Filho da reação de 1932, FHC sabia que a história brasileira não respeita a geografia e teima em juntar os pampas gaúchos com as montanhas mineiras. Para evitar os tremores de terra que tal desrespeito às leis geológicas poderia causar, colocou o beligerante Rio Grande do Sul, desarmado, numa guerra comercial contra a agricultura subsidiada de outros países. Para Minas Gerais, reservou uma das mais terríveis armas de destruição em massa já lançadas em nosso território: a Lei Kandir. Batizada em homenagem a seu criador, o deputado do PSDB paulista, Antônio Kandir, essa lei, promulgada em 1996, passou a isentar os impostos sobre a exportação de commodities. Com isso, a arrecadação de São Paulo permaneceu praticamente intocada, enquanto as contas públicas dos estados exportadores eram destruídas, com a justificativa de manter o equilíbrio da balança comercial do país.

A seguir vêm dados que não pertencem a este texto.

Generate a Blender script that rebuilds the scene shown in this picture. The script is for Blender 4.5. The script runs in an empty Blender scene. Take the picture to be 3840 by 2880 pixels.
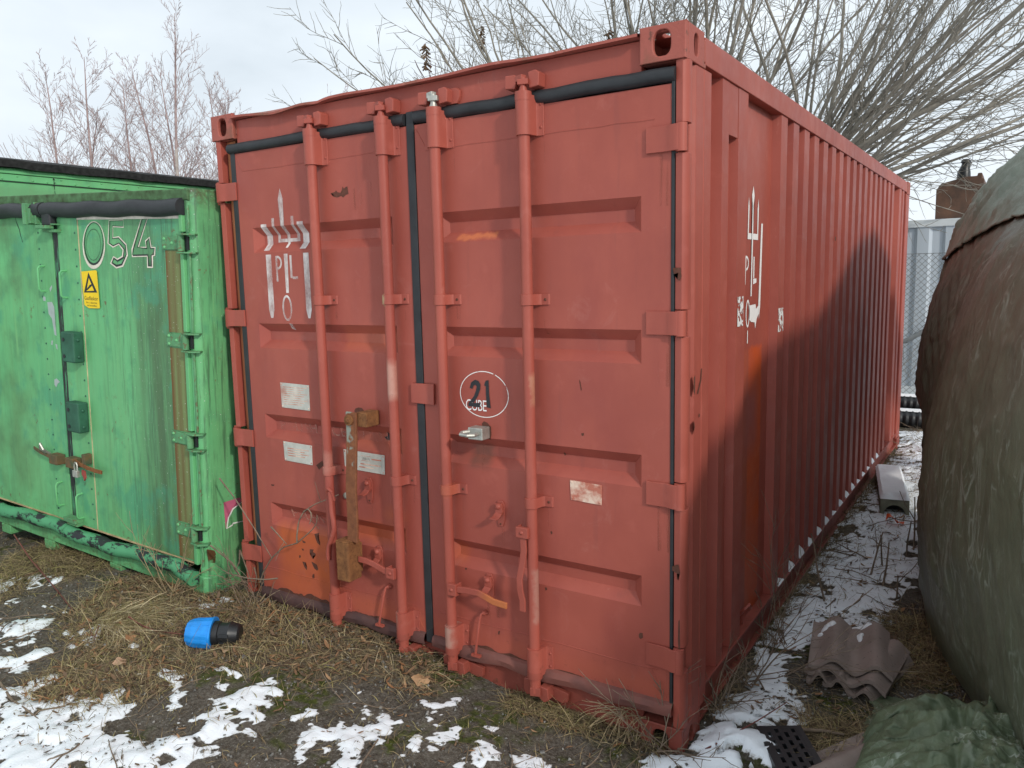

Nesse avesso de final de novela, Tasso, derrotado em suas ambições nacionais por FHC e perdendo a hegemonia política em seu estado para seus ex-aliados, pulou do barco. Ciro Gomes segue obstinado no mesmo ideal, prometendo contornar os impasses atuais com um novo pacto federativo e denunciando, em bom cearensês, a agiotagem oficial. O estado de São Paulo enriqueceu, mas a vida da sua população continua tão dura quanto em qualquer outro lugar do país – a não ser que você faça parte de uma ínfima classe privilegiada que se formou por lá. A Rede Globo de Televisão continua seu trabalho, usando seus últimos suspiros para vender ao país a redenção lavajatista e mostrar à nação os mandos e desmandos dos “oligarcas” vindos do interior do Brasil, sempre avisando que “esta é uma obra de ficção, qualquer semelhança com nomes, pessoas, fatos ou situações da vida real terá sido mera coincidência.”